***** RECORDED INFORMATION *****
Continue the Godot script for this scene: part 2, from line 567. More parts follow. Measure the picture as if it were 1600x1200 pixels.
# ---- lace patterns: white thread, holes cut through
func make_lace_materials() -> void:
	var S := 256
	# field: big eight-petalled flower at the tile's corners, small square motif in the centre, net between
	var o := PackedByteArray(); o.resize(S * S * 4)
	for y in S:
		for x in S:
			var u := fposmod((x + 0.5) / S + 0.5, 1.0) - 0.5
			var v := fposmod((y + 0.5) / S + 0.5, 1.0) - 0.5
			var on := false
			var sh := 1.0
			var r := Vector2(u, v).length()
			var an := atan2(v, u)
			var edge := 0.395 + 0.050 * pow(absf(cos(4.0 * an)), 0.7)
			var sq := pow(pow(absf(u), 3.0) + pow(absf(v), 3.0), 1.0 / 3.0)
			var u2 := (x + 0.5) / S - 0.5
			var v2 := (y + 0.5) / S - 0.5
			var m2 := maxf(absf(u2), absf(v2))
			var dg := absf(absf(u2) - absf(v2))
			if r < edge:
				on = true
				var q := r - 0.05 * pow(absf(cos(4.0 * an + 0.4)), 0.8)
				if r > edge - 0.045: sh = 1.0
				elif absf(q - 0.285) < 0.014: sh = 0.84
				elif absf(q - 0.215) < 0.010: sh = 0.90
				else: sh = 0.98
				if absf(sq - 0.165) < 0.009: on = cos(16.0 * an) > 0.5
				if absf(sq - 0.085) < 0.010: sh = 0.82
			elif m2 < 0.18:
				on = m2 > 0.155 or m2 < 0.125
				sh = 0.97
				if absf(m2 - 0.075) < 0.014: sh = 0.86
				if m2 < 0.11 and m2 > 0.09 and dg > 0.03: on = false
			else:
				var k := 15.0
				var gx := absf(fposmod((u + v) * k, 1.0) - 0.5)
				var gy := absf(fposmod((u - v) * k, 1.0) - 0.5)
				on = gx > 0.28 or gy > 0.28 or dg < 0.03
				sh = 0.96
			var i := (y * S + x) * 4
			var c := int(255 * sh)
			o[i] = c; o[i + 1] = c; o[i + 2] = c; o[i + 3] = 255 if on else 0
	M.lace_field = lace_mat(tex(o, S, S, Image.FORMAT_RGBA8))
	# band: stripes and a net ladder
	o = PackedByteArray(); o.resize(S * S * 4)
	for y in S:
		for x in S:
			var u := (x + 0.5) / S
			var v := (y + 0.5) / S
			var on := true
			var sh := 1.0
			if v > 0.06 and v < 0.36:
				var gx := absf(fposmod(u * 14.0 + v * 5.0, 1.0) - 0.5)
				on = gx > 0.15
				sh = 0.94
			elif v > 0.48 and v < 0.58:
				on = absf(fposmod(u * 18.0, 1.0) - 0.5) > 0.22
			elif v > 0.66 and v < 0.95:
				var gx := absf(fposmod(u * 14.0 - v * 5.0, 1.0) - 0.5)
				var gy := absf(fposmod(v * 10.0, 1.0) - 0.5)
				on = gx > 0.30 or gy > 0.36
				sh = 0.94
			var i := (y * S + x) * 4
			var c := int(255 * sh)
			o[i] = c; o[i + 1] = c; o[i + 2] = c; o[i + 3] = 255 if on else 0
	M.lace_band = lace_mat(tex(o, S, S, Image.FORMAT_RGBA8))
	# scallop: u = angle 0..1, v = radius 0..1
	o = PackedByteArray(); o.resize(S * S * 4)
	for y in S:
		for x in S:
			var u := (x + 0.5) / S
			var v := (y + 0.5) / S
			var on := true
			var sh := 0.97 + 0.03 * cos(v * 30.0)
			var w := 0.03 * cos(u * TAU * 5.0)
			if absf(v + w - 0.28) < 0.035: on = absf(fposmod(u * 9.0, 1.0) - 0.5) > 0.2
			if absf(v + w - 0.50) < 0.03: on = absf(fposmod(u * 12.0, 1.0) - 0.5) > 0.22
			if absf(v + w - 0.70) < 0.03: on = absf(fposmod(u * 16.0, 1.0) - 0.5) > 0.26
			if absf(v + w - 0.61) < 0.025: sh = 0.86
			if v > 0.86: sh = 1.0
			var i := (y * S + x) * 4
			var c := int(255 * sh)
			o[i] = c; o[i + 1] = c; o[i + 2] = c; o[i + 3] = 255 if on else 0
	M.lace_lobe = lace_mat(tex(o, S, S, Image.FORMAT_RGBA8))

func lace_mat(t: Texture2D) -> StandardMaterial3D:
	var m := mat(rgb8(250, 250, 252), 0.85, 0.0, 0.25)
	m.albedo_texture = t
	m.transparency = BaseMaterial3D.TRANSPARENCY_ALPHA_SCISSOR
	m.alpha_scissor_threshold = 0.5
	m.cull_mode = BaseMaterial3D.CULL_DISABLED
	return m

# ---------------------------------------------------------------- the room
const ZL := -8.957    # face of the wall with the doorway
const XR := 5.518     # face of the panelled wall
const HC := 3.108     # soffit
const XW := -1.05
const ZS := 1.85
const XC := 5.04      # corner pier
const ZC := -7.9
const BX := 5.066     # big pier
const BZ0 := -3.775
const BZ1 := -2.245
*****
DIRECTION: All of the data must be returned exactly.

EXERCISE SOLUTION:
Continue the Godot script for this scene: part 2, from line 567. More parts follow. Measure the picture as if it were 1600x1200 pixels.
# ---- lace patterns: white thread, holes cut through
func make_lace_materials() -> void:
	var S := 256
	# field: big eight-petalled flower at the tile's corners, small square motif in the centre, net between
	var o := PackedByteArray(); o.resize(S * S * 4)
	for y in S:
		for x in S:
			var u := fposmod((x + 0.5) / S + 0.5, 1.0) - 0.5
			var v := fposmod((y + 0.5) / S + 0.5, 1.0) - 0.5
			var on := false
			var sh := 1.0
			var r := Vector2(u, v).length()
			var an := atan2(v, u)
			var edge := 0.395 + 0.050 * pow(absf(cos(4.0 * an)), 0.7)
			var sq := pow(pow(absf(u), 3.0) + pow(absf(v), 3.0), 1.0 / 3.0)
			var u2 := (x + 0.5) / S - 0.5
			var v2 := (y + 0.5) / S - 0.5
			var m2 := maxf(absf(u2), absf(v2))
			var dg := absf(absf(u2) - absf(v2))
			if r < edge:
				on = true
				var q := r - 0.05 * pow(absf(cos(4.0 * an + 0.4)), 0.8)
				if r > edge - 0.045: sh = 1.0
				elif absf(q - 0.285) < 0.014: sh = 0.84
				elif absf(q - 0.215) < 0.010: sh = 0.90
				else: sh = 0.98
				if absf(sq - 0.165) < 0.009: on = cos(16.0 * an) > 0.5
				if absf(sq - 0.085) < 0.010: sh = 0.82
			elif m2 < 0.18:
				on = m2 > 0.155 or m2 < 0.125
				sh = 0.97
				if absf(m2 - 0.075) < 0.014: sh = 0.86
				if m2 < 0.11 and m2 > 0.09 and dg > 0.03: on = false
			else:
				var k := 15.0
				var gx := absf(fposmod((u + v) * k, 1.0) - 0.5)
				var gy := absf(fposmod((u - v) * k, 1.0) - 0.5)
				on = gx > 0.28 or gy > 0.28 or dg < 0.03
				sh = 0.96
			var i := (y * S + x) * 4
			var c := int(255 * sh)
			o[i] = c; o[i + 1] = c; o[i + 2] = c; o[i + 3] = 255 if on else 0
	M.lace_field = lace_mat(tex(o, S, S, Image.FORMAT_RGBA8))
	# band: stripes and a net ladder
	o = PackedByteArray(); o.resize(S * S * 4)
	for y in S:
		for x in S:
			var u := (x + 0.5) / S
			var v := (y + 0.5) / S
			var on := true
			var sh := 1.0
			if v > 0.06 and v < 0.36:
				var gx := absf(fposmod(u * 14.0 + v * 5.0, 1.0) - 0.5)
				on = gx > 0.15
				sh = 0.94
			elif v > 0.48 and v < 0.58:
				on = absf(fposmod(u * 18.0, 1.0) - 0.5) > 0.22
			elif v > 0.66 and v < 0.95:
				var gx := absf(fposmod(u * 14.0 - v * 5.0, 1.0) - 0.5)
				var gy := absf(fposmod(v * 10.0, 1.0) - 0.5)
				on = gx > 0.30 or gy > 0.36
				sh = 0.94
			var i := (y * S + x) * 4
			var c := int(255 * sh)
			o[i] = c; o[i + 1] = c; o[i + 2] = c; o[i + 3] = 255 if on else 0
	M.lace_band = lace_mat(tex(o, S, S, Image.FORMAT_RGBA8))
	# scallop: u = angle 0..1, v = radius 0..1
	o = PackedByteArray(); o.resize(S * S * 4)
	for y in S:
		for x in S:
			var u := (x + 0.5) / S
			var v := (y + 0.5) / S
			var on := true
			var sh := 0.97 + 0.03 * cos(v * 30.0)
			var w := 0.03 * cos(u * TAU * 5.0)
			if absf(v + w - 0.28) < 0.035: on = absf(fposmod(u * 9.0, 1.0) - 0.5) > 0.2
			if absf(v + w - 0.50) < 0.03: on = absf(fposmod(u * 12.0, 1.0) - 0.5) > 0.22
			if absf(v + w - 0.70) < 0.03: on = absf(fposmod(u * 16.0, 1.0) - 0.5) > 0.26
			if absf(v + w - 0.61) < 0.025: sh = 0.86
			if v > 0.86: sh = 1.0
			var i := (y * S + x) * 4
			var c := int(255 * sh)
			o[i] = c; o[i + 1] = c; o[i + 2] = c; o[i + 3] = 255 if on else 0
	M.lace_lobe = lace_mat(tex(o, S, S, Image.FORMAT_RGBA8))

func lace_mat(t: Texture2D) -> StandardMaterial3D:
	var m := mat(rgb8(250, 250, 252), 0.85, 0.0, 0.25)
	m.albedo_texture = t
	m.transparency = BaseMaterial3D.TRANSPARENCY_ALPHA_SCISSOR
	m.alpha_scissor_threshold = 0.5
	m.cull_mode = BaseMaterial3D.CULL_DISABLED
	return m

# ---------------------------------------------------------------- the room
const ZL := -8.957    # face of the wall with the doorway
const XR := 5.518     # face of the panelled wall
const HC := 3.108     # soffit
const XW := -1.05
const ZS := 1.85
const XC := 5.04      # corner pier
const ZC := -7.9
const BX := 5.066     # big pier
const BZ0 := -3.775
const BZ1 := -2.245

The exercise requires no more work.